Mesmo as previsões mais optimistas indicam que a coligação não conseguirá eleger mais do que 80 dos 290 lugares em disputa, um resultado que seria ainda assim visto como um importante impulso para Rouhani, que mantém boas relações com Ali Larijani, o pragmático presidente do Parlamento que chefia um grupo de 50 deputados conservadores. “Se conseguirmos convencer 10 a 20% dos indecisos a ir votar podemos ter um resultado histórico”, disse ao jornal Guardian Sadegh Zibakalam, candidato da aliança reformista.

A estratégia replica-se na eleição dos 88 religiosos que vão integrar nos próximos anos a Assembleia dos Peritos, votação que diz pouco à maioria dos iranianos, mas cujos resultados serão importantes para aferir o actual equilíbrio de poderes.

A instância saltou para os noticiários quando o Conselho dos Guardiões travou a candidatura de Hassan Khomeini, neto do fundador da República Islâmica e aliado de Khatami – dos 800 candidatos iniciais, apenas 161 foram aceites –, numa decisão que gerou protestos mesmo nos seminários de Qom.

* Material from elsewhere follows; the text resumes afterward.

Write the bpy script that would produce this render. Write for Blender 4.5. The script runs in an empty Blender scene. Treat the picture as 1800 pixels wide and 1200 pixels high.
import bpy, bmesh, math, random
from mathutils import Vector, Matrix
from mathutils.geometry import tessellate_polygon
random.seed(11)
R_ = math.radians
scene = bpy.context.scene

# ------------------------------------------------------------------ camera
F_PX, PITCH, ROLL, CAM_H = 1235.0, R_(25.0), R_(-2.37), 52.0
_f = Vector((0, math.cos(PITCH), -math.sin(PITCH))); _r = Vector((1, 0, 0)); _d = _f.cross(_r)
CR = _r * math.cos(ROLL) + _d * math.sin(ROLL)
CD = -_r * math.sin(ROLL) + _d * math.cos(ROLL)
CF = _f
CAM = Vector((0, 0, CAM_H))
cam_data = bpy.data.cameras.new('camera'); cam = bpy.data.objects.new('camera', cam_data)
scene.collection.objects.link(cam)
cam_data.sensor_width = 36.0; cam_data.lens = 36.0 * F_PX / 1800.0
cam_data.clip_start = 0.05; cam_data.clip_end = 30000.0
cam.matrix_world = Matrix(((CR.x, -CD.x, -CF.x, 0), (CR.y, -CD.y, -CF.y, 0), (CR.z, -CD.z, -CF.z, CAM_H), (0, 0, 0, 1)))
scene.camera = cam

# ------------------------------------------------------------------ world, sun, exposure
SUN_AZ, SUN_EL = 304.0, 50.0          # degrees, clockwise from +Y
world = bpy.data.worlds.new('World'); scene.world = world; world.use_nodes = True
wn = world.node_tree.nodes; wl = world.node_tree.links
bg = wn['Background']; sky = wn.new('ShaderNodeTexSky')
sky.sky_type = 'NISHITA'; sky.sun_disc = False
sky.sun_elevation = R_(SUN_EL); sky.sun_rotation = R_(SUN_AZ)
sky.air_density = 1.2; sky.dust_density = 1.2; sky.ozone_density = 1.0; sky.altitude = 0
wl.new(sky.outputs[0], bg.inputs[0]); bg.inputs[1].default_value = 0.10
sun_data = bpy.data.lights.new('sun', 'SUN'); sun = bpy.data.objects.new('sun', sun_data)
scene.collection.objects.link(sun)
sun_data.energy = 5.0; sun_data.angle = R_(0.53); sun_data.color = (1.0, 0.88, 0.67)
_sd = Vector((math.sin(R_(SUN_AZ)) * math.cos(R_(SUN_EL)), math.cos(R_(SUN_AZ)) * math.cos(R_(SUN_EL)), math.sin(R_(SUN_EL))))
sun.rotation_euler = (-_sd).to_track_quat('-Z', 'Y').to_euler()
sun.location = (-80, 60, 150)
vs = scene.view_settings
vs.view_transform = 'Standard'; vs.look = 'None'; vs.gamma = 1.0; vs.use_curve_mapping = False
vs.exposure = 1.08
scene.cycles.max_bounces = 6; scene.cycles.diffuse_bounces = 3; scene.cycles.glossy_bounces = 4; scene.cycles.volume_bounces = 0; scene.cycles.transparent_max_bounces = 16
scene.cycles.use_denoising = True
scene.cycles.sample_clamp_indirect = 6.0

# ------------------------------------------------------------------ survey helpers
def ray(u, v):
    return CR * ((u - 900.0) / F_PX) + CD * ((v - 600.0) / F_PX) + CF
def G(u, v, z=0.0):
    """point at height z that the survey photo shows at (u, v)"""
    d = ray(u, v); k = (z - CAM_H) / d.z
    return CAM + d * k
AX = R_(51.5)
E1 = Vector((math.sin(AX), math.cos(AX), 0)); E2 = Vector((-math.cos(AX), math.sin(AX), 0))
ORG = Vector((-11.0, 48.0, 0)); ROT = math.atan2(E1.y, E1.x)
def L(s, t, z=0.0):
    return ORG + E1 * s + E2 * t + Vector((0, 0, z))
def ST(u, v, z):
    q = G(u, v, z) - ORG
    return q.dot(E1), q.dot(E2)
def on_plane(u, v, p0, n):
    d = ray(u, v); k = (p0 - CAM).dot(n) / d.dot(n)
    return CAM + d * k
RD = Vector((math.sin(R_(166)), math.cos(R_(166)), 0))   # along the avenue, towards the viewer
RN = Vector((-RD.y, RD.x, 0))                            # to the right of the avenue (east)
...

Em seu lugar, a lista dos “Amigos da Moderação” é liderada pelo ex-Presidente Ali Hashemi Rafsanjani e o próprio Rouhani.

Dada a disparidade de candidatos, é certo que a maioria da Assembleia será conservadora, mas Rafsanjani fixou como objectivo barrar a entrada dos ayatollahs mais extremistas da hierarquia iraniana, entre eles Ahmad Jannati, presidente do Conselho dos Guardiões. Uma jogada que tem em mira a possível sucessão de Khamenei – que tem 76 anos e vários problemas de saúde –, apesar de ser certo que na eleição do futuro líder iraniano os Guardas da Revolução, a todo-poderosa força de elite do regime, terão um papel decisivo, podendo à Assembleia não restar mais do que a validação da escolha.

Mas a linha dura não está disposta a arriscar. Khamenei avisou repetidas vezes que os inimigos poderiam usar as eleições para “se infiltrar” na hierarquia iraniana. “A linha dura está muito ansiosa com a possível sucessão e a futura direcção do país”, disse à Reuters Sanam Vakil, analista da Chatham House. Para isso, acrescenta, “o seu objectivo é impedir qualquer liberalização política ou social dentro do Estado”.